Gov. Larry Hogan holds up his ticket Dec. 10, 2021, after placing the first sports wager at Horseshoe Casino Baltimore. (Kim Hairston, The Baltimore Sun)
By the end of this year, Maryland gamblers may be able to place mobile sports bets.
The arrival of online sports gambling has been more than two years in the making, but as recently as last month, a 2022 launch didn’t seem likely. At that time, a Maryland state gaming control agency official said it was “everybody’s hope” that mobile sports betting could take place in the state before the Super Bowl in February.
However, the Sports Wagering Application Review Commission began accepting applications Tuesday from mobile sports betting businesses and Maryland Lottery and Gaming Director John Martin predicted that mobile wagering could start before the end of 2022.
“We’ve been doing everything we can to have it launch before the end of the year, and now we have a good chance to make that happen,” he said in a statement.
The U.S. Supreme Court struck down a federal ban on sports gambling in 2018 and Maryland voters approved legalized sports betting in 2020. Republican Gov. Larry Hogan signed a bill into law allowing in-person and mobile sports betting in 2021. Later that year, wagering at select locations, such as Baltimore’s Horseshoe Casino, began.
Mobile sports betting, however, has not yet launched.
More than 20 states have legalized online sports wagering, but Maryland’s implementation has taken months longer than most.
Launching has been a comprehensive process as Maryland officials have sought, in accordance with state law, to promote diversity in “race, ethnicity, gender, gender identity, sexual orientation, socioeconomic status, religion, disability status, and veteran status.”
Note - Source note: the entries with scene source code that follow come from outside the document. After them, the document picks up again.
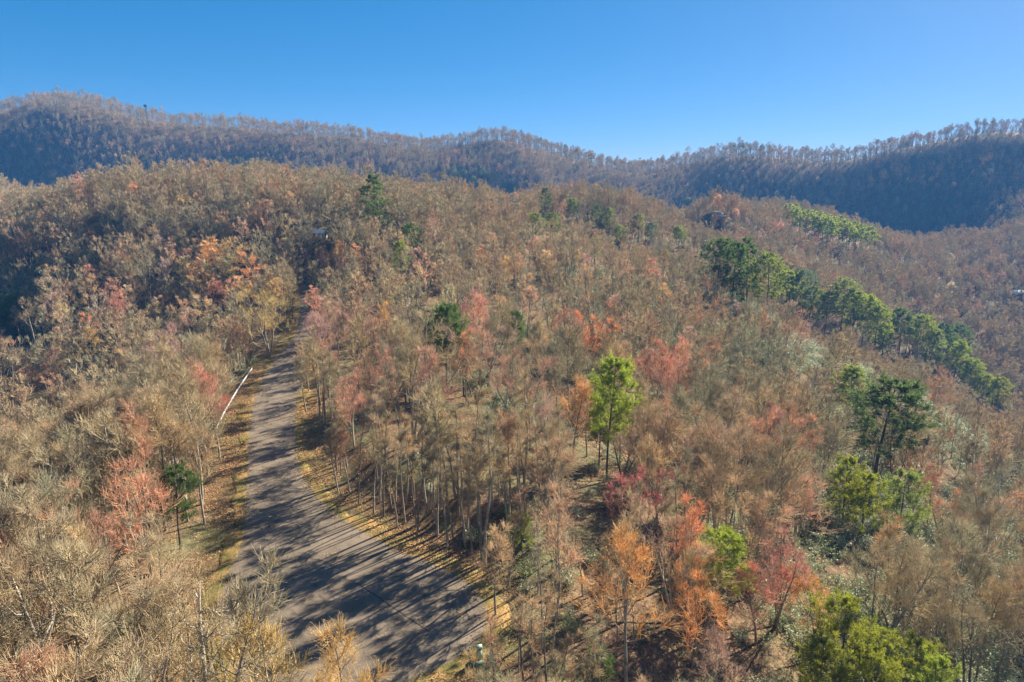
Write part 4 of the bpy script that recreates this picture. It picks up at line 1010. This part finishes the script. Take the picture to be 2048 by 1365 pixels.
hs = gable('far_house', (x, y, z + 1.0), R(8), 11, 7, 4.2, 2.6, M_brown, M_dark, M_white, 'dark house with a white porch roof far off below the right mountain', 'house', windows=[('front', -3, 1.2, 1.1, 1.2), ('front', 0, 1.2, 1.1, 1.2), ('gable', 0, 1.2, 1.1, 1.2)], doors=[(3, 1, 2.1)])
mb = MB(); mb.add([(0.5, -3.6, 3.5), (6.2, -3.6, 3.5), (6.8, -6.2, 2.6), (0, -6.2, 2.6), (0.5, -3.6, 3.65), (6.2, -3.6, 3.65), (6.8, -6.2, 2.75), (0, -6.2, 2.75)], [(0, 1, 2, 3), (4, 7, 6, 5), (0, 4, 5, 1), (1, 5, 6, 2), (2, 6, 7, 3), (3, 7, 4, 0)]); mb.build('porch_roof', M_white, hs)
x, y, _ = at(2020, 588, 440); z = gz(x, y)
gable('valley_house', (x, y, z - .5), R(5), 22, 6, 3.0, 1.4, M_brown, M_white, M_white, 'long house with a pale roof half hidden in trees at the right edge', 'house', windows=[('front', u, 1.2, 1.2, 1.2) for u in (-9, -5, -1, 3)], doors=[(7, 1, 2.1)])
hs.scale = (.52, .52, .52)
# lookout mast on the left mountain
M_lat = flat('dark_lattice', (0.05, 0.05, 0.06), .7)
x, y, z = find(291, 212, 30); z = gz(x, y)
tw_ = empty('lattice_tower', (x, y, z)); tag(tw_, 'dark lattice mast rising over the trees on the left mountain skyline', 'tower')
mb = MB()
Ht = 29
for sx, sy in ((-1, -1), (1, -1), (1, 1), (-1, 1)): mb.tube([(sx * 1.2, sy * 1.2, -1), (sx * .45, sy * .45, Ht)], .14, 5)
for k in range(12):
    z0, z1 = k * Ht / 12, (k + 1) * Ht / 12; w0 = 1.2 - .75 * k / 12; w1 = 1.2 - .75 * (k + 1) / 12
    for (a, b_) in (((-1, -1), (1, -1)), ((1, -1), (1, 1)), ((1, 1), (-1, 1)), ((-1, 1), (-1, -1))):
        mb.tube([(a[0] * w0, a[1] * w0, z0), (b_[0] * w1, b_[1] * w1, z1)], .07, 4)
mb.build('mast', M_lat, tw_)
mb = MB(); mb.box((0, 0, Ht - .4), (4.2, 3.2, .4)); mb.box((0, 0, Ht + 1.1), (3.2, 2.6, 1.6)); mb.build('antenna_head', M_lat, tw_)
# leaning pale snag near the shed
x, y, z = at(692, 455, 205); z = gz(x, y)
sg = empty('dead_snag', (x, y, z)); tag(sg, 'bare white snag leaning right beside the shed woods', 'dead tree')
mb = MB(); zt = at(692, 455, 205)[2] - z
mb.tube([(-1.2, 0, -.3), (-.8, 0, zt * .6), (0, 0, zt), (1.0, 0, zt + 1.8)], [.2, .17, .14, .05], 7); mb.build('trunk', M_wbark, sg)
mb = MB(); mb.tube([(-.8, 0, zt * .6), (-1.8, .3, zt * .6 + 1.8)], [.08, .02], 5); mb.tube([(-.1, 0, zt * .95), (-.6, -.4, zt + .9)], [.06, .02], 5); mb.build('limb', M_wbark, sg)

# ------------------------------------------------------------------ haze
HZ = 0.00018
if HZ > 0:
    m = bpy.data.materials.new('haze_air'); m.use_nodes = True; nt = m.node_tree
    nt.nodes.remove(nt.nodes['Principled BSDF']); v = nt.nodes.new('ShaderNodeVolumePrincipled')
    v.inputs['Color'].default_value = (0.12, 0.40, 1.0, 1); v.inputs['Density'].default_value = HZ; v.inputs['Anisotropy'].default_value = 0.1
    nt.links.new(v.outputs[0], nt.nodes['Material Output'].inputs['Volume'])
    zb = float(GZ.min()) - 1; ztp = float(GZ.max()) + 40
    mb = MB(); mb.box((0, 750, (zb + ztp) / 2), (3960, 2660, ztp - zb)); tag(mb.build('haze', m), 'thin blue air over the valley and the far mountains', 'haze', None, 'stuff')
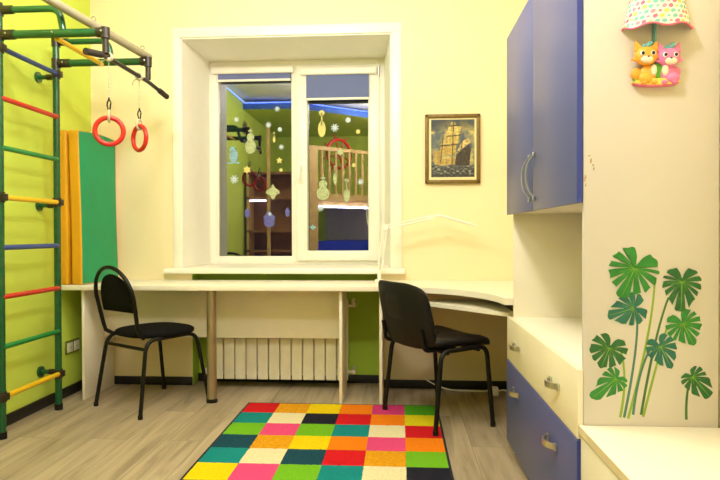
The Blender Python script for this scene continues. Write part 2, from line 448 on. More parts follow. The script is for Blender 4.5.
# ------------------------------------------------------------------ radiator
r = thing('radiator', (-.80, 3.93, 0), 'white sectional radiator below the window partly hidden by desk panel', 'radiator')
x0 = -1.247; wS = (.912) / 12
for i in range(12):
    a = x0 + i * wS
    m = MB()
    m.box(a + .003, a + wS - .003, 3.872, 3.890, .062, .60, .006, 3)
    m.box(a + wS * .42, a + wS * .58, 3.888, 3.96, .075, .59, .002)
    m.box(a + .006, a + wS - .006, 3.945, 3.958, .075, .59, .003)
    m.build('section', RAD, r)
m = MB(); m.cyl((x0 + .004, 3.925, .11), (x0 + 12 * wS - .004, 3.925, .11), .016); m.cyl((x0 + .004, 3.925, .55), (x0 + 12 * wS - .004, 3.925, .55), .016); m.build('header_pipe', RAD, r)
m = MB(); m.cyl((x0 - .055, 3.925, .11), (x0 + .01, 3.925, .11), .011); m.cyl((x0 - .055, 3.925, .11), (x0 - .055, NY, .11), .011); m.sphere((x0 - .05, 3.925, .11), .018); m.cyl((x0 - .05, 3.925, .10), (x0 - .05, 3.90, .10), .014); m.build('valve', RAD, r)
m = MB(); m.cyl((x0 + 12 * wS - .01, 3.925, .11), (x0 + 12 * wS + .04, 3.925, .11), .011); m.sphere((x0 + 12 * wS + .03, 3.925, .11), .018); m.cyl((x0 + 12 * wS + .03, 3.925, .11), (x0 + 12 * wS + .03, NY, .11), .010); m.build('valve', RAD, r)
m = MB(); m.cyl((x0 + 12 * wS - .01, 3.925, .55), (x0 + 12 * wS + .045, 3.925, .55), .011); m.cyl((x0 + 12 * wS + .03, 3.925, .55), (x0 + 12 * wS + .03, 3.925, .60), .014); m.cyl((x0 + 12 * wS + .03, 3.925, .55), (x0 + 12 * wS + .03, NY, .55), .010); m.build('valve', RAD, r)

# ------------------------------------------------------------------ right-hand furniture
X1 = .511; YN = 1.746; YFAR = 2.861
def bow_handle(m, c, axis, L, out, w, t):
    """a bowed strip handle on a face looking towards -X"""
    n = 12; pts = []
    for i in range(n + 1):
        s = -1 + 2 * i / n
        o = out * (1 - abs(s) ** 2.6)
        pts.append((s * L / 2, o))
    prof = []
    for i in range(n + 1):
        s, o = pts[i]
        ring = []
        for (dw, do) in ((-w / 2, 0), (w / 2, 0), (w / 2, t), (-w / 2, t)):
            if axis == 'Z': ring.append((c[0] - o - do, c[1] + dw, c[2] + s))
            else: ring.append((c[0] - o - do, c[1] + s, c[2] + dw))
        prof.append(ring)
    m.loft(prof)
    for sgn in (-1, 1):
        if axis == 'Z': m.box(c[0] - .009, c[0], c[1] - w * .6, c[1] + w * .6, c[2] + sgn * L / 2 - .012, c[2] + sgn * L / 2 + .006, .002)
        else: m.box(c[0] - .009, c[0], c[1] + sgn * L / 2 - .010, c[1] + sgn * L / 2 + .010, c[2] - w * .6, c[2] + w * .6, .002)

cab = thing('wall_cabinet', (.71, 2.3, 1.12), 'tall blue two-door wall cabinet above the open niche at right', 'cabinet')
m = MB()
m.box(X1 + .018, WR - .002, YN + .016, YFAR - .002, 1.122, 1.140, .001); m.box(X1 + .018, WR - .002, YN + .016, YFAR - .002, 1.935, 1.953, .001)
m.box(X1 + .018, WR - .002, YFAR - .018, YFAR, 1.122, 1.953, .001); m.box(X1 + .018, WR - .002, YN + .016, YN + .032, 1.122, 1.953, .001)
m.box(WR - .02, WR - .002, YN + .016, YFAR, 1.122, 1.953, .001)
m.build('carcass', PANEL, cab)
for (a, b, hy) in ((2.316, YFAR, 2.352), (YN + .002, 2.311, 2.276)):
    m = MB(); m.box(X1, X1 + .017, a, b, 1.117, 1.953, .0025); m.mi = 1; m.box(X1 + .0008, X1 + .0165, a - .0012 if a < 2 else a + .001, a + .004, 1.119, 1.951)
    dr = m.build('door', [BLUE, BLUE_E], cab)
    m = MB(); bow_handle(m, (X1, hy, 1.247), 'Z', .165, .030, .012, .005); m.build('handle', CHROME, dr)

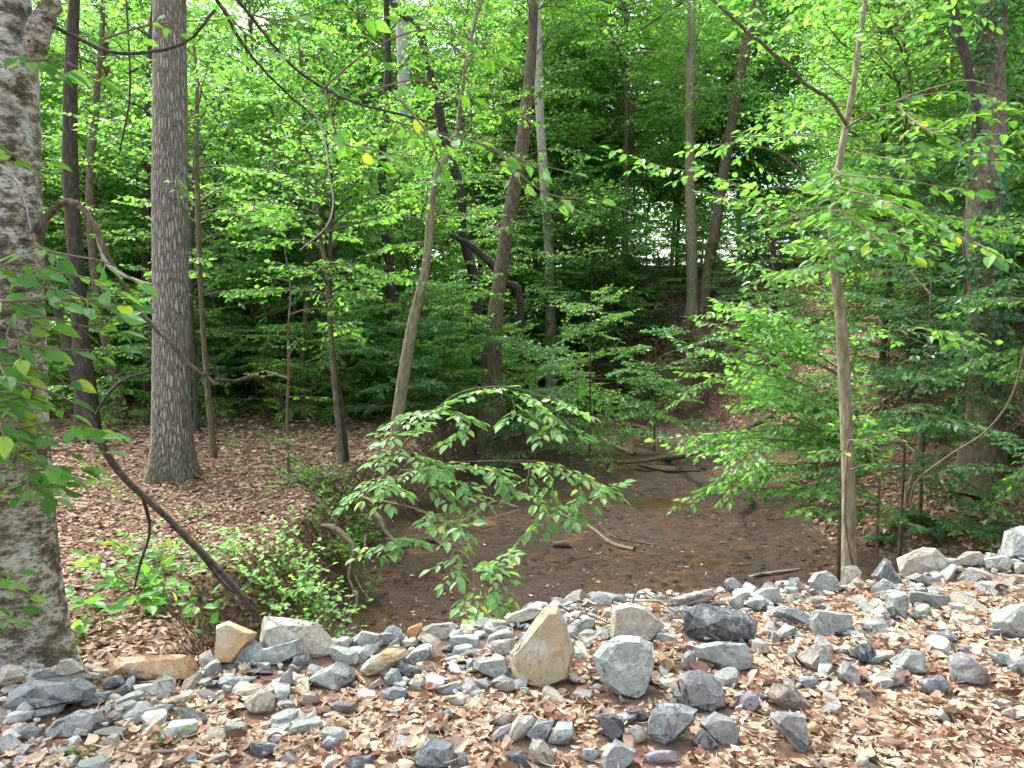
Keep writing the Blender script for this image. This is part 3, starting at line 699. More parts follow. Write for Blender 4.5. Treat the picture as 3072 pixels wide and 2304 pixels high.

Each prospective mobile licensee, which has until Oct. 21 to apply, must submit a “Diversity Plan” and make a “good faith effort” to follow its guidelines. According to the application, the plan should contain steps the applicant will take to “promote meaningful diversity among its owners, investors, managers, employees, and contractors and to promote equality of opportunity.”
Hogan has been among those who have urged gambling regulators to hasten the launch of mobile sports betting; he called in June for it to be available by the beginning of the 2022 football season, which starts with Thursday’s Los Angeles Rams-Buffalo Bills game. The Ravens start their season Sunday at the New York Jets.
“After having to overcome numerous bureaucratic hurdles from the legislature’s commission, we’re finally seeing some progress on mobile betting,” Hogan tweeted Tuesday. “I am going to keep holding everyone’s feet to the fire until this is up and running. Marylanders have waited long enough.”
Football season is a busy one for the gambling industry, as application review commission chair Thomas Brandt wrote in a request last month to the General Assembly’s Joint Committee on Administrative, Executive and Legislative Review for swift approval to open the application process.
“Football season (September through the Super Bowl in February) annually generates much more activity than other times of the year. Thus, unless we move quickly, Marylanders will miss access to mobile wagering on the 2022 football season, and the state will miss out on the related revenue,” Brandt wrote.
The legislative committee approved the application process Friday, which enabled the commission to begin accepting applications.
Prospective sports wagering businesses have 45 days to apply for one of 60 licenses. On Tuesday, SWARC also opened applications for up to 30 “Class B” facilities — physical gambling locations that will be smaller than “Class A” ones like large casinos.
Following the application process, state officials will complete background checks for up to 45 days. Such a timeline could make a December launch possible, in time for the end of the 2022 college and pro football seasons.